Tweetbot for Mac
March 19, 2014 at 11:33 PM by Dr. Drang
I bought the Mac version of Tweetbot today, and I’m not sure what I think of it. I had it running on the iMac at the office and hated it, but now I’m running it on my MacBook Air and it seems fine. I think I understand why, but it isn’t going to make it easier to decide whether to keep using it.
Let me start by saying I love Tweetbot on my iPhone, and that’s why I was willing to give the Mac version a try, even though I knew from the screenshots that there were aspects of its design I probably wouldn’t be happy with.
Before installing Tweetbot, my biggest concern was with the toolbar or tab bar along the left edge of its window. A big dark bar that’s largely empty seems like a waste to me. In the screenshot, I have more buttons showing than I really think is necessary, simply because turning them off (which you can do via the
submenu) leaves more empty space. You can get rid of the toolbar temporarily by opening a new Tweetbot window (which won’t have a toolbar) and closing the original, but the next time you switch views—from the Timeline to Mentions, for example—a new window with a toolbar will appear. Despite having both menu items and keyboard shortcuts for changing views, Tweetbot insists on showing you a toolbar.There’s more wasted space along the bottom. Another mostly empty dark bar that holds nothing but the gear icon, a target for a popup menu.
(To Tweetbot’s credit, it saves some space by putting the list and new tweet buttons in the title bar.)
The choices for font and font size are unnecessarily limited. There’s no font choice at all, and the sizes are Tiny, Small, Medium, Large, and Huge. What’s the point of having a computer full of fonts if I can’t use them?
On the iMac, I’ve been switching between Large, which isn’t quite large enough, and Huge, which is too much so. On the MacBook Air, where my eyes are closer to the screen, Large works well.
Overall, Tweetbot’s preferences are thin. There are no themes, not even a light and dark. Even Apple, the king of “we know what’s best,” gives you the freedom to choose any font, font size, and color in Messages.

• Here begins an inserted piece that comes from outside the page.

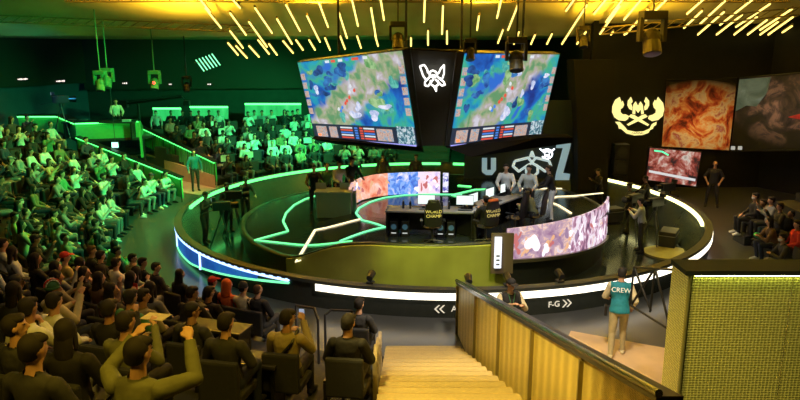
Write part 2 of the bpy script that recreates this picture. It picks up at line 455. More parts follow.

An app that’s all about text should give the user a better opportunity to make the reading experience comfortable.
There are some other oddities. Tweeted photos are actually shown smaller on the Mac than they are on the iPhone, although large inline photos are a recent development on the iPhone. The “Retweeted by” notation is bold and dark, a strange choice for metadata; the iOS version uses light gray to avoid intruding on the tweet text.
Update 3/20/14
Magically, an updated Tweetbot, 1.5, appears in the Mac App Store the day after I complain. It has an option for showing large inline images like the iOS version, but I everything else about the display looks the same.
What bothered me the most, though, was Tweetbot’s decision to set itself apart from other apps by putting a dark border around three sides of its window. This is OK in a graphics app, where you make the windows large (if not full-screen) and work in them for long periods of time; but it’s distracting in an app with a little window that sits off in the corner of your screen, usually in the background. It just doesn’t fit in with everything around it.
This is the biggest difference between an iOS app and a Mac app. In iOS, every app gets the whole screen to itself—it’s a solo player. But on the Mac, apps are part of an ensemble and should coordinate with the group. Tweetbot doesn’t. It keeps playing lead when it’s supposed to be harmonizing in the background.
So why is Tweetbot more acceptable to me on the MacBook Air than on the iMac? The biggest reason, I think, is ambient lighting. Tweetbot’s thick dark borders stand out more in the bright office environment where I use my iMac than in the cozy reading corner at home where I use my MacBook Air.
I’m giving Tweetbot a few more days before deciding whether to stick with it. What I find jarring about the borders today may be no big deal a week from now. I’m less optimistic about the font size—I’m used to having complete control—but we’ll see.